Terrestrial Gross Primary Productivity (GPP) serves as a fundamental metric in carbon cycle investigations, offering insights into the health and resilience of terrestrial ecosystems. Long-term, high-precision GPP data facilitates comprehensive investigations into ecosystem dynamics and sustainability under the impacts of climate change and human activities. Here, we utilized the Noah-MP model, which simultaneously assimilates soil moisture data and Solar-Induced Chlorophyll Fluorescence (SIF) data, to simulate GPP. However, the estimation of long-term (1982–2020) GPP in semi-arid regions was constrained by the lack of SIF data prior to 2000. Therefore, this study synergistically integrated a mechanistic model (Noah-MP) and a data-driven model (Unet model) to derive long-term GPP. The synergy between these two approaches addressed their respective limitations, achieving faster computational speeds and higher simulation accuracy.

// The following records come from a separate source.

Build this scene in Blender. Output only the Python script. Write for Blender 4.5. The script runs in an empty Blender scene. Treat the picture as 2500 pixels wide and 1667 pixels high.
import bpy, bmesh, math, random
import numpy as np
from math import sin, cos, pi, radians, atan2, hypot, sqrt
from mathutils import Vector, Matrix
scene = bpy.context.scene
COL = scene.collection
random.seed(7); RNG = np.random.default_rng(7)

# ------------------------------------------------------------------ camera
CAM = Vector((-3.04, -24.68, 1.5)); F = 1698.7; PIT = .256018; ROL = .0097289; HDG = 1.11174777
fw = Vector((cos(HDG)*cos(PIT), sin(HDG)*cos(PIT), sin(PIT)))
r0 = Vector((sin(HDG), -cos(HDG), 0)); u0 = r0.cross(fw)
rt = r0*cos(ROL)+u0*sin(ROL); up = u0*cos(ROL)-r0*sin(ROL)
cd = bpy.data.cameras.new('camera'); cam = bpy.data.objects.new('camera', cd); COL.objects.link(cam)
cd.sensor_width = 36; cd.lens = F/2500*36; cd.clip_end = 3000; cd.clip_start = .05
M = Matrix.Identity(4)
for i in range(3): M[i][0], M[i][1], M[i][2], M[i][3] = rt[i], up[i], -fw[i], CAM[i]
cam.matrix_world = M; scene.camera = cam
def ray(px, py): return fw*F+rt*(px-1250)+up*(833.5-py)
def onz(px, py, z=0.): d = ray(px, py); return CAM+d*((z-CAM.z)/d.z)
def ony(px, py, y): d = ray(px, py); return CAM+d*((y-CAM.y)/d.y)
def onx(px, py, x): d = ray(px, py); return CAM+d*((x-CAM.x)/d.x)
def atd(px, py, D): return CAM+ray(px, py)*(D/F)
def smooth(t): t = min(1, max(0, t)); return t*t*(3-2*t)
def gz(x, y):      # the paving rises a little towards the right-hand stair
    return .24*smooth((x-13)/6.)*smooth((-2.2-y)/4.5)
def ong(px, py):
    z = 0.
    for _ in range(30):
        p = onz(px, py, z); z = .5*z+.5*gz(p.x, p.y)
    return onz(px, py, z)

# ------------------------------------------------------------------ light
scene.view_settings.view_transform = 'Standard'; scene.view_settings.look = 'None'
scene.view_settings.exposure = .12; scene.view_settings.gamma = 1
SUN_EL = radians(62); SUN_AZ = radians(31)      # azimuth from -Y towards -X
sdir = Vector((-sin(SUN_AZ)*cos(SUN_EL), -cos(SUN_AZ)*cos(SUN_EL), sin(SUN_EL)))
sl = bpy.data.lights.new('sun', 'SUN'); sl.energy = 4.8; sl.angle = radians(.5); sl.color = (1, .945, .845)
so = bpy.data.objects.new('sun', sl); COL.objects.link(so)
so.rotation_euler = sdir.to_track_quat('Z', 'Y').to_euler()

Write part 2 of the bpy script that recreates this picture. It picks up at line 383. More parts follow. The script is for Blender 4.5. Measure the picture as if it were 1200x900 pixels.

Results demonstrated that data assimilation techniques effectively enhanced the simulation accuracy of the mechanistic model, and the Unet model incorporating attention mechanisms (Attention-Unet model) better reconstructed the spatiotemporal GPP data from 1982 to 2020. Based on the simulations, ecological restoration projects significantly improved regional GPP, exhibiting distinct seasonality and zonality. However, influenced by climate change, the carbon sequestration capacity of natural vegetation zones experienced a marked decline in 2008, while human activities exerted significant positive impacts on agricultural areas (e.g., Hetao Irrigation District), offsetting some climate change effects in these regions. Although ecological restoration projects enhanced vegetation carbon sequestration at annual scales, this upward trend did not steadily persist with the advancement of ecological engineering initiatives.